I remember a conversation where an acquaintance accused me of being casteist for using the phrase ‘tam-bram’ cuisine. I fought back energetically, saying but it’s what my mother cooked. I am brahmin born, in a Tamil family. What am I supposed to call it?
But this is our problem, those of us who are Sawarna. Our castes, our privileges thereof, the entitlement cause a peculiar blindness. It imparts us with a sense of goodness and graciousness, a divine superiority. This superiority comes from all that we can avail by virtue of being uppercaste, higher education, higher positions, higher social ranking, higher remuneration, greater representation everywhere we see. We are secretly proud of being our caste, we are also slightly miffed that it’s no longer politically correct to tout it. We are insulated and insured. We are okay with agreeing that there used to be a caste system, it was mildly wrong, but that it no longer exists. What we forget is the oppression in the name of caste is far from over. People are still routinely murdered for transgressing the upper caste delineated strictures. We are keen to forget that the very mention of our castes, Iyengar, GSB, are deeply triggering for those who have been oppressed for millennia by people like us. Everytime we celebrate a ritual, we exclude, everytime we mention our food we exclude, everytime we wear our clothes, celebrate our self-madeness, our competitive exams, our IITs and IIMs we exclude. We don’t know what the rest of the country lives like because the smells and sounds and tastes and sights do not permeate the thicker than steel insulation of agrahaaram privilege. It not merely insulates us, it also keeps the other out effectively. And so we are happy to assume that there is no caste system. Just us and the rest. And we don’t discriminate, look at all the reservations!

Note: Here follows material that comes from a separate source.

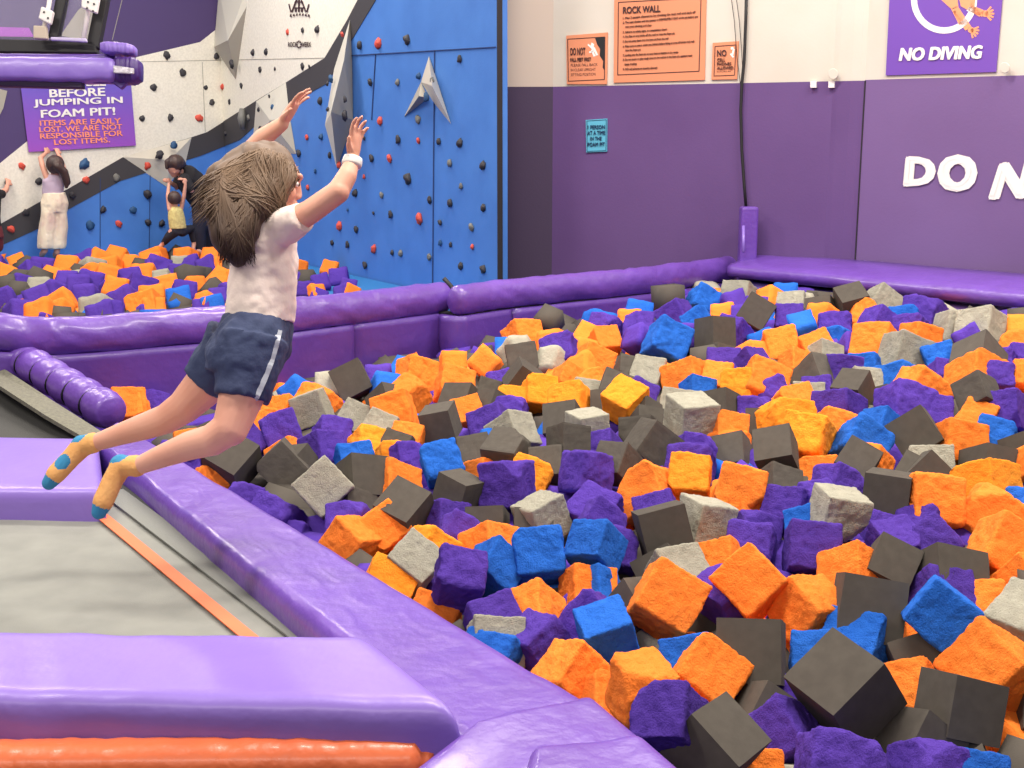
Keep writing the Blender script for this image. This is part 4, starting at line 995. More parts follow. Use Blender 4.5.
tile(40, 90, 3.01, '''G 798 560 60 5;P 850 575 55;P 895 560 60;O 868 530 50 20;O 825 602 40;P 905 602 50;P 840 615 40;P 790 600 45;P 930 585 40;O 940 600 30;P 780 560 40;O 775 530 40''', True)

ADJ = [(0.0,0.0,0.09),(4.2,7.6,0.00),(7.5,7.5,0.16),(6.9,7.8,0.00),(-5.6,10.2,0.00),(0.0,0.0,0.02),(4.1,8.9,0.00),(8.1,8.5,0.00),(1.7,6.9,0.00),(-8.8,10.2,0.00),(-0.8,9.5,0.00),(-2.6,9.5,0.00),(1.5,8.5,0.00),(1.7,8.9,0.00),(-1.5,9.1,0.00),(-6.0,5.2,0.00),(-3.9,7.5,0.00),(8.1,8.9,0.00),(2.9,7.8,0.00),(2.3,7.5,0.00),(1.2,9.9,0.00),(-3.5,9.2,0.00),(0.2,9.4,0.00),(9.4,9.6,0.00),(-0.7,9.0,0.00),(2.5,10.2,0.00),(0.0,0.0,0.00),(-9.6,12.6,0.00),(-3.1,5.7,0.16),(0.0,0.0,0.00),(0.0,0.0,0.00),(0.0,0.0,0.15),(0.0,0.0,0.00),(7.8,9.4,0.16),(-9.6,10.2,0.20),(-1.2,10.5,0.00),(-8.4,13.6,0.17),(4.7,11.3,0.00),(0.0,0.0,0.16),(-4.7,9.6,0.22),(0.9,9.2,0.01),(-7.6,9.0,0.00),(9.0,9.0,0.16),(6.4,9.0,0.00),(-1.0,8.9,0.16),(-13.6,13.6,0.30),(-4.8,9.0,0.23),(-1.0,5.5,0.00),(-2.5,10.7,0.00),(-5.4,2.0,0.10),(-7.5,8.2,0.01),(-7.8,-5.3,0.04),(0.0,0.0,0.00),(6.8,7.5,0.00),(-1.8,7.8,0.00),(3.4,6.5,0.00),(2.1,8.5,0.00),(-2.3,7.5,0.00),(5.2,2.4,0.00),(0.7,9.2,0.00),(7.5,7.5,0.00),(0.2,10.2,0.00),(3.2,7.2,0.00),(-2.5,7.2,0.00),(-3.2,6.1,0.00),(-6.7,9.2,0.00),(1.4,7.6,0.00),(5.9,6.9,0.00),(7.0,7.0,0.00),(0.1,8.0,0.00),(0.0,0.0,0.00),(0.0,0.0,0.01),(-0.7,7.3,0.00),(1.4,9.9,0.00),(4.6,9.9,0.00),(0.7,8.1,0.00),(3.8,8.9,0.00),(5.5,7.9,0.00),(0.7,5.7,0.00),(9.0,10.9,0.00),(-2.1,8.6,0.00),(-2.3,8.4,0.00),(0.7,3.2,0.00),(0.1,10.2,0.00),(1.5,8.2,0.00),(1.8,8.1,0.00),(2.6,4.5,0.07),(-6.3,8.4,0.00),(4.8,10.2,0.00),(8.7,5.3,0.00),(6.7,9.9,0.00),(0.3,7.5,0.00),(-8.5,8.5,0.00),(3.0,4.4,0.00),(-6.5,8.9,0.00),(0.0,0.0,0.00),(5.5,9.6,0.00),(4.7,9.5,0.16),(-6.9,10.2,0.00),(6.0,10.2,0.00),(0.0,0.0,0.00),(0.0,0.0,0.00),(10.1,10.2,0.00),(0.0,0.0,0.00),(-3.4,9.7,0.00),(-9.8,9.8,0.16),(0.0,0.0,0.00),(-0.8,8.1,0.00),(0.0,0.0,0.00),(10.0,10.0,0.16),(8.9,10.2,0.00),(-11.9,11.9,0.00),(0.0,0.0,0.00),(0.0,0.0,0.00),(0.0,0.0,0.00),(-3.0,8.0,0.00),(-2.4,11.6,0.00),(10.7,11.6,0.00),(0.5,11.3,0.00),(2.1,11.7,0.00),(0.0,0.0,0.17),(0.0,0.0,0.08),(0.0,0.0,0.00),(-4.7,12.6,0.00),(-4.4,14.0,0.00),(-8.4,13.8,0.05),(0.0,0.0,0.00),(-6.4,3.7,0.00),(4.3,13.3,0.00),(2.0,14.0,0.00),(5.6,14.4,0.16),(-4.4,14.6,0.00),(-10.8,10.8,0.00),(-13.1,-2.8,0.16),(0.0,0.0,0.00),(0.0,0.0,0.00),(8.9,11.9,0.00),(2.0,12.6,0.00),(-4.6,11.6,0.00),(5.5,11.6,0.00),(0.0,0.0,0.00),(3.8,10.1,0.16),(-5.6,13.0,0.00),(10.4,10.4,0.16),(0.0,0.0,0.00),(-5.2,13.6,0.00),(13.0,12.7,0.00),(3.7,12.8,0.16),(0.0,0.0,0.00),(-12.5,5.2,0.00),(9.0,13.3,0.00),(-7.7,13.3,0.00),(-5.1,14.0,0.00),(7.9,14.0,0.00),(10.9,13.6,0.00),(-2.4,4.0,0.00),(9.3,-3.5,0.00),(12.0,14.6,0.16),(-2.6,13.2,0.00),(11.9,11.9,0.16),(-13.3,13.3,0.16),(0.0,0.0,0.00),(0.0,0.0,0.00),(0.0,0.0,0.00),(-1.3,7.1,0.00),(-0.4,8.2,0.00),(-0.2,6.3,0.00),(0.0,0.0,0.00),(-8.2,5.3,0.00),(6.7,6.7,0.00),(2.4,6.6,0.00),(2.5,8.5,0.00),(5.0,7.0,0.16),(4.4,7.8,0.00),(-0.6,2.6,0.00),(-7.2,2.0,0.00),(0.0,0.0,0.00),(6.3,7.6,0.00),(-3.0,8.2,0.16),(0.5,9.5,0.00),(4.5,7.8,0.00),(0.0,6.2,0.00),(-1.8,6.8,0.00),(1.8,7.8,0.00),(2.6,7.8,0.00),(0.0,0.0,0.00),(1.2,7.8,0.00),(-3.6,7.6,0.00),(3.7,8.9,0.00),(3.5,7.9,0.00),(1.4,7.8,0.00),(0.0,0.0,0.00),(-3.4,8.2,0.00),(2.2,6.8,0.00),(6.7,8.2,0.00),(0.3,9.2,0.00),(2.0,8.9,0.00),(-1.0,8.2,0.00),(7.6,7.6,0.00),(6.1,10.8,0.00),(-2.1,7.8,0.00),(7.6,11.9,0.00),(0.0,0.0,0.00),(-5.7,8.1,0.00),(7.6,11.2,0.00),(2.4,8.5,0.00),(3.8,6.6,0.00),(-2.9,11.9,0.00),(-0.8,8.4,0.00),(0.0,0.0,0.00),(0.7,8.9,0.00),(5.3,9.0,0.00),(-1.2,10.6,0.00),(3.8,13.6,0.00),(-6.3,8.8,0.16),(0.0,0.0,0.00),(-1.7,11.9,0.00),(-8.5,8.8,0.16),(-0.7,8.6,0.00),(9.0,8.7,0.16),(7.3,7.3,0.00),(-3.8,6.6,0.16),(0.0,0.0,0.00),(8.2,10.2,0.00),(-4.9,9.5,0.00),(-2.0,9.2,0.00),(9.4,5.7,0.00),(-2.7,10.2,0.00),(-4.2,6.1,0.00),(0.0,0.0,0.00),(-1.4,4.9,0.18),(-4.5,10.8,0.00),(-2.6,9.8,0.00),(6.6,10.7,0.00),(0.0,0.0,0.00),(-10.5,8.6,0.00),(-1.9,12.5,0.00),(-2.8,9.6,0.00),(-2.9,11.9,0.00),(4.9,11.4,0.00),(0.0,0.0,0.00),(0.0,0.0,0.00),(-4.7,9.9,0.00),(0.0,0.0,0.00),(-1.9,11.9,0.16),(6.2,11.9,0.00),(11.9,11.9,0.00),(-11.1,12.1,0.00),(-5.5,13.3,0.00),(3.9,5.8,0.00),(0.9,12.8,0.00),(-3.4,10.1,0.00),(6.8,6.8,0.16),(-0.2,8.4,0.00),(1.8,8.9,0.00),(-4.9,8.9,0.00),(8.0,7.4,0.00),(-2.0,10.7,0.00),(7.3,7.3,0.00),(3.6,7.5,0.00),(5.3,9.2,0.00),(4.8,7.6,0.00),(0.0,0.0,0.00),(1.7,8.2,0.00),(2.8,8.7,0.00),(6.3,9.8,0.00),(-8.5,8.5,0.00),(-7.6,12.8,0.00),(5.8,8.4,0.00),(9.0,13.4,0.00),(-6.0,6.3,0.00),(-8.2,8.2,0.00),(8.9,5.3,0.00),(0.0,0.0,0.00),(0.6,13.4,0.00),(-8.9,7.9,0.00),(-5.5,7.5,0.00),(-5.2,6.5,0.00),(-6.3,7.8,0.16),(3.8,8.2,0.00),(-2.6,6.0,0.16),(0.0,0.0,0.00),(-5.2,11.3,0.00),(-0.1,9.6,0.00),(-4.1,10.6,0.00),(10.3,10.3,0.00),(10.7,9.8,0.00),(-2.9,10.7,0.00),(4.5,10.8,0.00),(-5.5,12.3,0.00),(5.0,14.7,0.00),(-11.3,11.3,0.16),(-1.7,14.0,0.00),(-9.2,6.7,0.00),(0.0,0.0,0.00),(0.8,13.5,0.00),(7.3,15.4,0.00),(-6.6,13.0,0.00),(-1.3,12.5,0.00),(-0.0,12.4,0.16),(-4.7,6.5,0.00),(-5.3,17.0,0.00),(-0.8,13.8,0.00),(7.2,14.7,0.00),(13.5,13.5,0.00),(-1.3,14.0,0.16),(11.8,11.8,0.00),(3.4,12.2,0.00),(0.0,0.0,0.00),(2.1,10.9,0.16),(-12.2,15.0,0.04),(0.7,16.0,0.00),(7.8,16.1,0.00),(0.0,0.0,0.00),(1.7,10.1,0.00),(11.1,8.0,0.16),(0.0,0.0,0.00),(9.2,16.6,0.00),(-7.4,10.4,0.00),(-8.3,-6.1,0.16),(15.2,15.2,0.00),(11.0,15.2,0.16),(0.0,0.0,0.00),(4.7,12.2,0.16),(-11.8,14.8,0.16),(5.2,7.2,0.00),(-7.3,15.1,0.00),(12.7,15.4,0.00),(0.0,0.0,0.03),(7.4,13.9,0.00),(1.5,16.1,0.00),(15.2,15.2,0.16),(7.9,15.4,0.00),(0.0,0.0,0.01),(2.4,17.4,0.00),(0.0,0.0,0.04),(19.1,-13.7,0.21),(0.9,19.8,0.10),(2.0,15.2,0.00),(9.6,19.8,0.07),(-14.2,18.6,0.03),(16.7,16.7,0.00),(15.2,15.2,0.16),(-6.9,14.2,0.00),(-18.3,18.3,0.00),(-6.4,0.2,0.16),(-16.7,18.6,0.00),(16.3,8.6,0.16),(0.6,5.5,-0.45),(-3.8,3.6,-0.45),(-4.7,4.7,-0.45),(4.1,4.7,-0.45),(2.9,4.7,-0.29),(1.0,5.1,-0.45),(5.1,5.1,-0.29),(-4.3,6.4,-0.45),(1.6,5.5,-0.45),(0.6,6.0,-0.45),(-1.0,5.5,-0.45),(-1.5,6.4,-0.45),(0.2,5.5,-0.45),(-2.3,6.4,-0.45),(3.3,6.4,-0.45),(-0.0,4.2,-0.29),(3.5,6.0,-0.45),(2.3,4.7,-0.45),(-1.6,6.8,-0.45),(-0.2,5.5,-0.45),(-2.9,5.1,-0.45),(2.8,5.1,-0.45),(0.3,6.0,-0.45),(3.5,5.5,-0.45),(-0.7,6.4,-0.45),(0.4,4.3,-0.29),(4.3,6.0,-0.45),(1.6,6.4,-0.45),(-5.1,6.8,-0.45),(2.9,6.4,-0.45),(6.0,6.0,-0.29),(2.4,6.0,-0.45),(-1.9,6.4,-0.45),(0.9,2.5,-0.29),(-1.8,8.1,-0.45),(2.2,7.2,-0.45),(3.6,6.4,-0.45),(0.0,4.5,-0.45),(-1.9,5.1,-0.45),(4.1,7.2,-0.45),(-1.8,6.4,-0.45),(3.4,4.7,-0.29),(4.4,7.2,-0.32),(3.0,7.7,-0.42),(-1.7,6.8,-0.45),(-4.0,5.2,-0.45),(1.5,6.4,-0.45),(7.7,7.7,-0.45),(-5.1,5.1,-0.29),(-3.7,6.8,-0.18),(3.3,7.7,-0.24),(-6.0,6.0,-0.45),(-1.2,5.5,-0.12),(5.0,8.5,-0.45),(-2.1,7.2,-0.45),(-2.1,6.4,-0.19),(-0.9,5.6,-0.03),(4.6,5.4,0.02),(0.7,6.4,-0.45),(4.1,6.0,-0.45),(-3.1,6.0,-0.45),(-4.2,6.8,-0.45),(4.7,4.7,-0.45),(0.7,5.5,-0.45),(1.0,4.7,-0.45),(1.8,4.7,-0.45),(0.3,7.0,-0.45),(1.1,4.0,-0.45),(3.0,5.5,-0.45),(0.3,5.1,-0.45),(2.0,5.5,-0.45),(3.3,6.8,-0.45),(-5.1,4.8,-0.45),(-2.8,5.1,-0.45),(2.1,4.7,-0.45),(0.4,6.8,-0.45),(3.3,6.8,-0.45),(-3.5,6.4,-0.45),(2.0,6.8,-0.45),(2.7,5.1,-0.45),(0.6,6.8,0.01),(-0.0,6.4,-0.21),(4.0,5.2,-0.18),(3.5,5.1,-0.45),(3.9,6.0,-0.45),(0.3,6.0,-0.45),(0.3,6.0,-0.45),(-1.5,6.4,-0.45),(-1.2,6.4,-0.45),(-4.2,6.0,-0.45),(5.7,6.4,-0.45),(-3.5,5.5,-0.45),(-4.7,6.0,-0.45),(2.7,6.0,-0.30),(-3.6,6.4,-0.18),(2.6,6.4,0.05),(-3.4,5.1,-0.45),(1.1,5.4,-0.45),(-1.6,4.0,-0.45),(2.1,4.2,-0.45),(1.1,4.5,-0.45),(1.1,4.7,-0.45),(3.7,4.7,-0.28),(-1.8,4.9,-0.17),(4.5,1.7,-0.45),(-1.5,4.6,-0.45),(-3.2,4.7,-0.33),(4.3,4.3,-0.45),(0.9,1.6,-0.19)]
for _i, (_a, _b, _d) in enumerate(ADJ if len(ADJ) == len(items) else []):
    it = items[_i]; it['cx'] += _a; it['cy'] += _b; it['size'] *= (it['D'] + _d) / it['D']; it['D'] += _d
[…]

Many many years ago, when for the first time one began to see gay men in popular culture, in Indian media, I asked my friend something really, really awful. I asked him why did gay men (lesbians didn’t come into existence till much later in my universe) have to be so obvious about their homosexuality, the swishy movements, the androgynous clothing, if they were quieter, nobody would care what they did in their bedrooms. My friend replied with some irritation, couldn’t I see that with every movement, every word, every gesture I was constantly projecting my heterosexuality (I was in my 20s unmarried, now I hope I project nothing)?! How entitled I was in my cis-het privilege to assume being gay was all about men having sex with each other and everything they did was was to express that and nothing else.

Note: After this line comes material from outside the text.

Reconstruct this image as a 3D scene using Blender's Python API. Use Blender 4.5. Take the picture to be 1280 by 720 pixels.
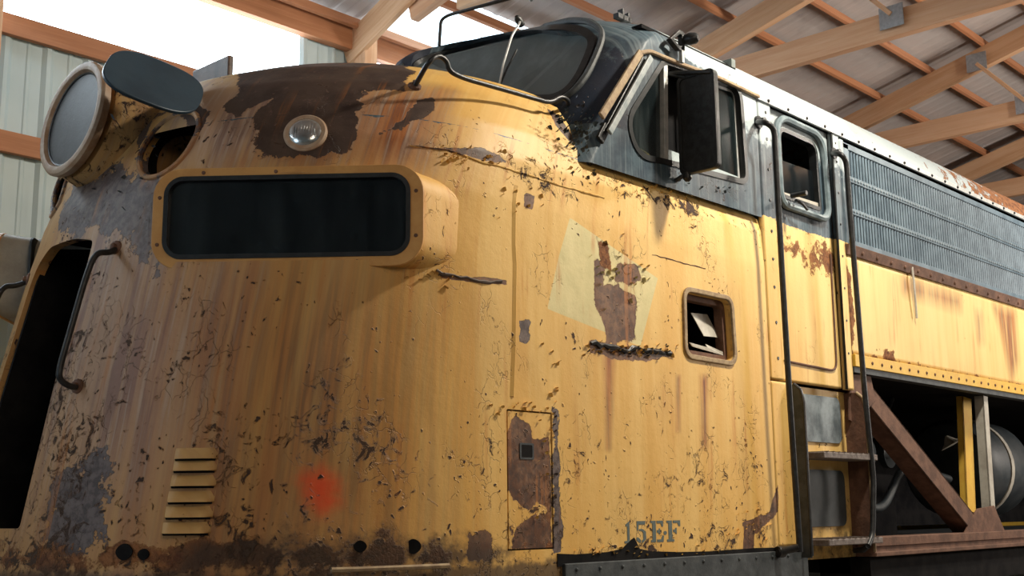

We shout out our privilege, we who are vastly over-represented in caste and class, in gender and sex, in religion and custom, to the point that we have pushed out anyone unlike us. We have become their mouth-pieces, we have appropriated everything of theirs and we offer them our tokenisms. And when they object we call them reactionary, angry, ungrateful.

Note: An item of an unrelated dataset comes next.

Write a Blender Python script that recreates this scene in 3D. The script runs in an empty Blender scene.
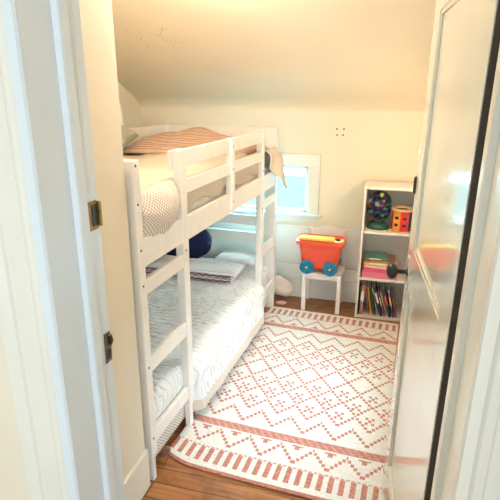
import bpy, bmesh, math, random
from mathutils import Vector, Matrix, noise
random.seed(7)
SC = bpy.context.scene
COL = SC.collection
PHI = 0.05935            # the bed and the rug stand turned by this angle to the room

# ------------------------------------------------------------------ camera
cam_d = bpy.data.cameras.new('camera'); cam = bpy.data.objects.new('camera', cam_d); COL.objects.link(cam)
yaw, pitch, roll = 0.261139, 0.314005, 0.0060338
f_ = Vector((-math.sin(yaw)*math.cos(pitch), math.cos(yaw)*math.cos(pitch), -math.sin(pitch)))
r0 = Vector((math.cos(yaw), math.sin(yaw), 0)); u0 = r0.cross(f_)
r_ = math.cos(roll)*r0 + math.sin(roll)*u0; u_ = -math.sin(roll)*r0 + math.cos(roll)*u0
cam.matrix_world = Matrix(((r_.x, u_.x, -f_.x, 0.88841), (r_.y, u_.y, -f_.y, -1.62442), (r_.z, u_.z, -f_.z, 1.71722), (0, 0, 0, 1)))
cam_d.sensor_width = 36; cam_d.lens = 36*482.85/500; cam_d.clip_start = 0.02
SC.camera = cam

# ------------------------------------------------------------------ light and exposure
SC.view_settings.view_transform = 'Standard'; SC.view_settings.look = 'None'
SC.view_settings.gamma = 1.0; SC.view_settings.use_curve_mapping = False
SC.view_settings.exposure = 1.0
w = bpy.data.worlds.new('sky'); SC.world = w; w.use_nodes = True
wb = w.node_tree.nodes['Background']
wb.inputs[0].default_value = (0.66, 0.84, 0.92, 1); wb.inputs[1].default_value = 0.85

def area(name, loc, target, sx, sy, col, watts, spread=180):
    d = bpy.data.lights.new(name, 'AREA'); d.shape = 'RECTANGLE'; d.size = sx; d.size_y = sy
    d.color = col; d.energy = watts; d.spread = math.radians(spread)
    o = bpy.data.objects.new(name, d); COL.objects.link(o); o.location = loc
    o.rotation_euler = (Vector(target)-Vector(loc)).to_track_quat('-Z', 'Y').to_euler()
    return o
area('daylight_far_window', (-0.05, 2.62, 1.22), (-0.2, 1.2, 0.35), 0.8, 0.5, (0.55, 0.84, 1.0), 62)
area('daylight_side_window', (1.62, 0.75, 1.45), (0.0, 0.75, 0.2), 1.0, 0.7, (0.58, 0.82, 1.0), 44)
area('daylight_hall', (2.4, -6.0, 2.0), (0.3, 0.5, 1.5), 1.1, 1.1, (0.88, 0.94, 1.0), 64)
def point(name, loc, col, watts, rad):
    d = bpy.data.lights.new(name, 'POINT'); d.color = col; d.energy = watts; d.shadow_soft_size = rad
    o = bpy.data.objects.new(name, d); COL.objects.link(o); o.location = loc; return o
point('added_ceiling_fill', (0.10, 0.50, 2.17), (1.0, 0.88, 0.73), 16.5, 0.05)  # warm room fill, added at an unseen ceiling bulb

# ------------------------------------------------------------------ materials
def nodes(name):
    m = bpy.data.materials.new(name); m.use_nodes = True
    nt = m.node_tree; b = nt.nodes['Principled BSDF']
    return m, nt, b
def N(nt, t, **kw):
    n = nt.nodes.new(t)
    for k, v in kw.items():
        if k in n.inputs: n.inputs[k].default_value = v
        else: setattr(n, k, v)
    return n
def L(nt, a, b): nt.links.new(a, b)
def ramp(nt, stops, interp='LINEAR'):
    r = nt.nodes.new('ShaderNodeValToRGB'); r.color_ramp.interpolation = interp
    e = r.color_ramp.elements
    while len(e) < len(stops): e.new(0.5)
    for i, (p, c) in enumerate(stops): e[i].position = p; e[i].color = (*c, 1)
    return r
def bump(nt, b, height, strength=0.3, dist=0.01):
    bp = N(nt, 'ShaderNodeBump'); bp.inputs['Strength'].default_value = strength; bp.inputs['Distance'].default_value = dist
    L(nt, height, bp.inputs['Height']); L(nt, bp.outputs[0], b.inputs['Normal'])
def mat(name, col, rough=0.5, var=0.06, scale=8.0, bmp=0.05, metal=0.0, coat=0.0, spec=0.5):
    m, nt, b = nodes(name)
    tc = N(nt, 'ShaderNodeTexCoord'); no = N(nt, 'ShaderNodeTexNoise'); no.inputs['Scale'].default_value = scale; no.inputs['Detail'].default_value = 5
    L(nt, tc.outputs['Object'], no.inputs['Vector'])
    lo = tuple(c*(1-var) for c in col); hi = tuple(min(1, c*(1+var)) for c in col)
    r = ramp(nt, [(0.3, lo), (0.7, hi)]); L(nt, no.outputs['Fac'], r.inputs[0]); L(nt, r.outputs[0], b.inputs['Base Color'])
    b.inputs['Roughness'].default_value = rough; b.inputs['Metallic'].default_value = metal
    b.inputs['Coat Weight'].default_value = coat; b.inputs['Coat Roughness'].default_value = 0.08
    b.inputs['Specular IOR Level'].default_value = spec
    if bmp: bump(nt, b, no.outputs['Fac'], bmp, 0.01)
    return m

WALL = mat('cream_wall_paint', (0.82, 0.74, 0.60), 0.75, 0.02, 3, 0.06)
WALLW = mat('cool_lit_boards', (0.86, 0.84, 0.79), 0.5, 0.02, 3, 0.04)  # far wall boards, whitened in place of cool light falling there
SLOPE = mat('cream_ceiling_paint', (0.82, 0.72, 0.55), 0.7, 0.02, 2.5, 0.12)
TRIM = mat('white_gloss_trim', (0.72, 0.79, 0.84), 0.22, 0.02, 5, 0.04)
TRIMC = mat('cream_gloss_trim', (0.80, 0.78, 0.70), 0.25, 0.02, 5, 0.04)
DOORM = mat('glossy_door_paint', (0.73, 0.73, 0.64), 0.09, 0.02, 5, 0.03, coat=0.6)
DOORE = mat('door_edge_gap_shade', (0.06, 0.045, 0.035), 0.5, 0.2, 20, 0.05)  # brown edge, darkened to stand for the shaded gap at the jamb
BEDW = mat('white_stained_pine', (0.86, 0.82, 0.76), 0.42, 0.03, 14, 0.04)
SHELFW = mat('white_laminate', (0.84, 0.80, 0.74), 0.35, 0.02, 10, 0.0)
CHAIRW = mat('white_lacquer', (0.88, 0.84, 0.78), 0.3, 0.02, 10, 0.0)
BRASS = mat('aged_brass', (0.30, 0.20, 0.07), 0.38, 0.35, 60, 0.1, metal=0.9)
IRON = mat('black_iron', (0.012, 0.011, 0.010), 0.35, 0.2, 40, 0.05)
STEEL = mat('tarnished_metal', (0.16, 0.13, 0.09), 0.35, 0.4, 70, 0.1, metal=0.9)
BOLT = mat('dark_screw', (0.05, 0.045, 0.04), 0.4, 0.1, 50, 0)
def plain(name, col, rough=0.45, **k): return mat(name, col, rough, 0.04, 25, 0.02, **k)

def wood_floor():
    m, nt, b = nodes('fir_floorboards')
    tc = N(nt, 'ShaderNodeTexCoord')
    br = N(nt, 'ShaderNodeTexBrick'); br.offset = 0.37; br.squash = 1
    br.inputs['Scale'].default_value = 1.0; br.inputs['Brick Width'].default_value = 1.7; br.inputs['Row Height'].default_value = 0.088
    br.inputs['Mortar Size'].default_value = 0.0022; br.inputs['Mortar Smooth'].default_value = 0.4; br.inputs['Bias'].default_value = 0
    br.inputs['Color1'].default_value = (0.40, 0.17, 0.055, 1); br.inputs['Color2'].default_value = (0.27, 0.10, 0.035, 1); br.inputs['Mortar'].default_value = (0.035, 0.015, 0.007, 1)
    L(nt, tc.outputs['Object'], br.inputs['Vector'])
    mp = N(nt, 'ShaderNodeMapping'); mp.inputs['Scale'].default_value = (1.5, 22, 1); L(nt, tc.outputs['Object'], mp.inputs['Vector'])
    no = N(nt, 'ShaderNodeTexNoise'); no.inputs['Scale'].default_value = 2.2; no.inputs['Detail'].default_value = 8; no.inputs['Distortion'].default_value = 0.6
    L(nt, mp.outputs[0], no.inputs['Vector'])
    r = ramp(nt, [(0.3, (0.55, 0.5, 0.45)), (0.65, (1.25, 1.2, 1.1))]); L(nt, no.outputs['Fac'], r.inputs[0])
    n2 = N(nt, 'ShaderNodeTexNoise'); n2.inputs['Scale'].default_value = 9; n2.inputs['Detail'].default_value = 6; L(nt, tc.outputs['Object'], n2.inputs['Vector'])
    r2 = ramp(nt, [(0.35, (0.5, 0.42, 0.36)), (0.5, (1, 1, 1))]); L(nt, n2.outputs['Fac'], r2.inputs[0])
    mx = N(nt, 'ShaderNodeMix', data_type='RGBA', blend_type='MULTIPLY'); mx.inputs[0].default_value = 0.9
    L(nt, br.outputs['Color'], mx.inputs[6]); L(nt, r.outputs[0], mx.inputs[7])
    my = N(nt, 'ShaderNodeMix', data_type='RGBA', blend_type='MULTIPLY'); my.inputs[0].default_value = 0.6
    L(nt, mx.outputs[2], my.inputs[6]); L(nt, r2.outputs[0], my.inputs[7])
    L(nt, my.outputs[2], b.inputs['Base Color']); b.inputs['Roughness'].default_value = 0.38
    bump(nt, b, br.outputs['Fac'], -0.4, 0.004)
    return m
FLOOR = wood_floor()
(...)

For centuries we have walked carefree on fields dotted with landmines because we were owners of the fields, of the maps, in charge of planting those landmines. Now we must take measured steps, we must dig up those landmines that mutilated the lives and limbs of vast swathes of humanity. We must dig them up and deactivate them. And then we must step aside to let the people we kept back to take the lead, redraw the map. If we are truly against the atrocities against minorities, we need to defer to them, to their voices, their lived experiences to understand the hydra- headed monster that is the caste system.

2 thoughts on “Brahminism is Casteism

  1. An introspective, thoughtful piece. It takes courage to look beneath the multiple varnished layers of our privileged positions, and admit the innumerable slights, taunts, insults, even atrocities that we have perpetrated or allowed to perpetuate.